Start DATA EXCERPT

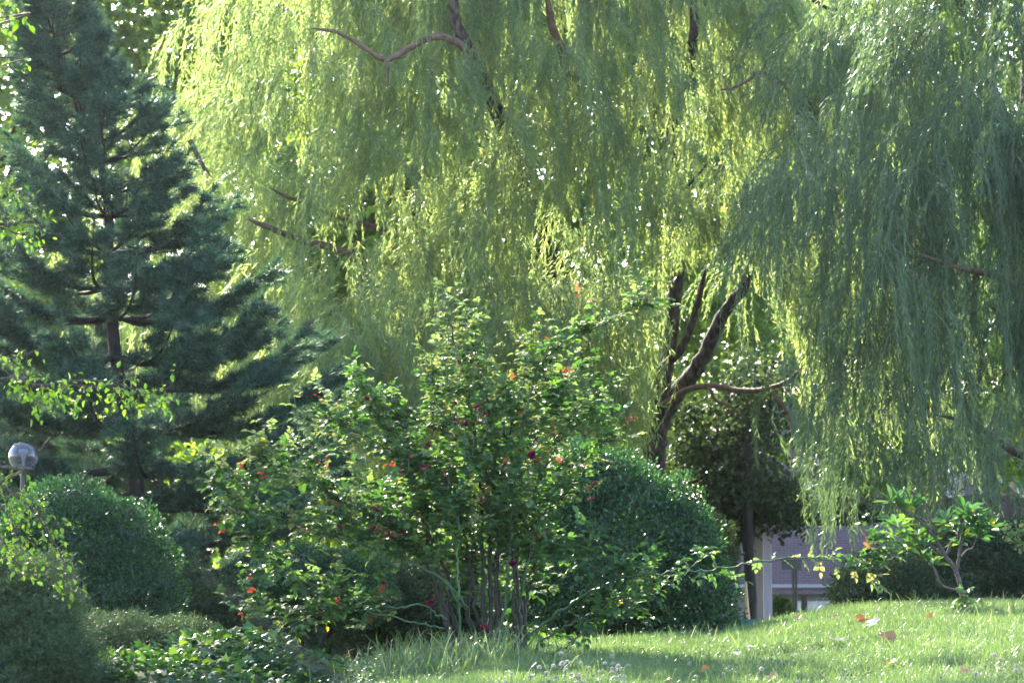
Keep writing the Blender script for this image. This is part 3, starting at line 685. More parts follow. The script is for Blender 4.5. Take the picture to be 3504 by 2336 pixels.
# leaves along the outer lengths of the long canes
for ci in (8, 9, 10, 11, 12, 2, 13, 14, 6, 7, 16, 17):
    P = cane_pts[ci]; seg = np.linspace(.32, 1, int(24 if ci != 9 else 26)) * (len(P) - 1.001)
    i = seg.astype(int); q = P[i] * (1 - (seg - i))[:, None] + P[i + 1] * (seg - i)[:, None]; tn = norm(P[i + 1] - P[i])
    alt = np.where(np.arange(len(q)) % 2 == 0, 1, -1)[:, None]
    dd = norm(tn * .5 + np.cross(tn, [0, 1, 0]) * alt * .8 + R.normal(size=q.shape) * .35 + [0, 0, .12])
    tgt = mbY if ci in (8, 2, 9) else mbG
    ms.tubes(compound(tgt, q, dd, R.uniform(.045, .085, len(q)), 2, .044, droop=.7), np.full(len(q), .0012))
ms.build('twig', M['greencane'], rose)
mbG.build('foliage', M['rose'], rose); mbY.build('young_foliage', M['rose_young'], rose)['label'] = 'pale new leaves at the shoot tips'
mbR.build('red_foliage', M['rose_red'], rose)['label'] = 'red and copper young leaves'

M['petal'] = leaf_mat('rose_petal', [(0, (.07, .004, .02)), (1, (.15, .010, .05))], (1.4, 1, 1), .2, .6, .2)
M['dryrose'] = leaf_mat('withered_petal', [(0, (.035, .010, .010)), (.6, (.10, .03, .022)), (1, (.20, .09, .05))], (1, 1, 1), .15, .8, .1)
T_PET = ([(-.18,0,0), (.18,0,0), (-.5,.5,.14), (.5,.5,.14), (-.36,.95,.02), (.36,.95,.02), (0,.5,-.02)], [(0,1,6), (0,6,2), (1,3,6), (2,6,4), (3,5,6), (4,6,5)])
def bloom(px, py, D, r, mat, name, npet=16):
    c = at(px, py, D); mb = MB(); n = npet
    a = np.arange(n) * 2.4; ring = np.arange(n) / n
    el = 1.35 - ring * 1.0
    dd = np.stack([np.cos(a) * np.cos(el), np.sin(a) * np.cos(el), np.sin(el)], 1)
    axis = norm(np.array([R.normal() * .5, -.7, .45]))
    F = frame(axis[None], np.array([[0, 0, 1.]]))[0]; F2 = np.stack([F[:, 0], F[:, 2], F[:, 1]], 1)
    ddw = dd @ F2.T
    if name == 'withered_bloom': ddw = norm(ddw * [1, 1, .3] + [0, 0, -.9] + R.normal(size=ddw.shape) * .4)
    s = r * (.75 + .5 * ring)
    mb.inst(T_PET, np.repeat(c[None], n, 0) + ddw * .004, frame(ddw, up=np.repeat(axis[None], n, 0)), np.stack([s * .95, s, s], 1), R.random(n))
    mb.tube([c - axis * .0, c - axis * .012 - [0, 0, .01], c - axis * .02 - [0, 0, .09]], [.006, .004, .002], 5, mi=1)
    return mb.build(name, [M[mat], M['greencane']], rose)
for px, py, r in [(1822, 1560, .030), (1752, 1930, .022), (1473, 2065, .024), (1655, 2150, .028), (1255, 1365, .015), (1635, 1395, .020), (1555, 1380, .013), (1660, 1420, .016)]:
    bloom(px, py, 18.35 if py < 1900 else 18.6, r, 'petal', 'bloom')
for px, py, r in [(1458, 1515, .03), (1378, 1605, .022), (1452, 1590, .03), (1400, 1560, .02), (1290, 1730, .028), (1282, 1795, .036), (1315, 1820, .026), (1205, 1705, .02), (1790, 1530, .03), (2018, 1660, .028), (2040, 1645, .022), (2020, 1700, .022), (1590, 1440, .03), (1560, 1430, .028), (1530, 1620, .025), (1310, 1985, .024), (1280, 1735, .02), (1170, 1795, .024), (1640, 1440, .024)]:
    bloom(px, py, 18.35, r, 'dryrose', 'withered_bloom', 11)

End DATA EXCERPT

§ **PROBLEM**
Output the data exactly. Pictures don't belong in the result.

§ **FULL RESPONSE**
Keep writing the Blender script for this image. This is part 3, starting at line 685. More parts follow. The script is for Blender 4.5. Take the picture to be 3504 by 2336 pixels.
# leaves along the outer lengths of the long canes
for ci in (8, 9, 10, 11, 12, 2, 13, 14, 6, 7, 16, 17):
    P = cane_pts[ci]; seg = np.linspace(.32, 1, int(24 if ci != 9 else 26)) * (len(P) - 1.001)
    i = seg.astype(int); q = P[i] * (1 - (seg - i))[:, None] + P[i + 1] * (seg - i)[:, None]; tn = norm(P[i + 1] - P[i])
    alt = np.where(np.arange(len(q)) % 2 == 0, 1, -1)[:, None]
    dd = norm(tn * .5 + np.cross(tn, [0, 1, 0]) * alt * .8 + R.normal(size=q.shape) * .35 + [0, 0, .12])
    tgt = mbY if ci in (8, 2, 9) else mbG
    ms.tubes(compound(tgt, q, dd, R.uniform(.045, .085, len(q)), 2, .044, droop=.7), np.full(len(q), .0012))
ms.build('twig', M['greencane'], rose)
mbG.build('foliage', M['rose'], rose); mbY.build('young_foliage', M['rose_young'], rose)['label'] = 'pale new leaves at the shoot tips'
mbR.build('red_foliage', M['rose_red'], rose)['label'] = 'red and copper young leaves'

M['petal'] = leaf_mat('rose_petal', [(0, (.07, .004, .02)), (1, (.15, .010, .05))], (1.4, 1, 1), .2, .6, .2)
M['dryrose'] = leaf_mat('withered_petal', [(0, (.035, .010, .010)), (.6, (.10, .03, .022)), (1, (.20, .09, .05))], (1, 1, 1), .15, .8, .1)
T_PET = ([(-.18,0,0), (.18,0,0), (-.5,.5,.14), (.5,.5,.14), (-.36,.95,.02), (.36,.95,.02), (0,.5,-.02)], [(0,1,6), (0,6,2), (1,3,6), (2,6,4), (3,5,6), (4,6,5)])
def bloom(px, py, D, r, mat, name, npet=16):
    c = at(px, py, D); mb = MB(); n = npet
    a = np.arange(n) * 2.4; ring = np.arange(n) / n
    el = 1.35 - ring * 1.0
    dd = np.stack([np.cos(a) * np.cos(el), np.sin(a) * np.cos(el), np.sin(el)], 1)
    axis = norm(np.array([R.normal() * .5, -.7, .45]))
    F = frame(axis[None], np.array([[0, 0, 1.]]))[0]; F2 = np.stack([F[:, 0], F[:, 2], F[:, 1]], 1)
    ddw = dd @ F2.T
    if name == 'withered_bloom': ddw = norm(ddw * [1, 1, .3] + [0, 0, -.9] + R.normal(size=ddw.shape) * .4)
    s = r * (.75 + .5 * ring)
    mb.inst(T_PET, np.repeat(c[None], n, 0) + ddw * .004, frame(ddw, up=np.repeat(axis[None], n, 0)), np.stack([s * .95, s, s], 1), R.random(n))
    mb.tube([c - axis * .0, c - axis * .012 - [0, 0, .01], c - axis * .02 - [0, 0, .09]], [.006, .004, .002], 5, mi=1)
    return mb.build(name, [M[mat], M['greencane']], rose)
for px, py, r in [(1822, 1560, .030), (1752, 1930, .022), (1473, 2065, .024), (1655, 2150, .028), (1255, 1365, .015), (1635, 1395, .020), (1555, 1380, .013), (1660, 1420, .016)]:
    bloom(px, py, 18.35 if py < 1900 else 18.6, r, 'petal', 'bloom')
for px, py, r in [(1458, 1515, .03), (1378, 1605, .022), (1452, 1590, .03), (1400, 1560, .02), (1290, 1730, .028), (1282, 1795, .036), (1315, 1820, .026), (1205, 1705, .02), (1790, 1530, .03), (2018, 1660, .028), (2040, 1645, .022), (2020, 1700, .022), (1590, 1440, .03), (1560, 1430, .028), (1530, 1620, .025), (1310, 1985, .024), (1280, 1735, .02), (1170, 1795, .024), (1640, 1440, .024)]:
    bloom(px, py, 18.35, r, 'dryrose', 'withered_bloom', 11)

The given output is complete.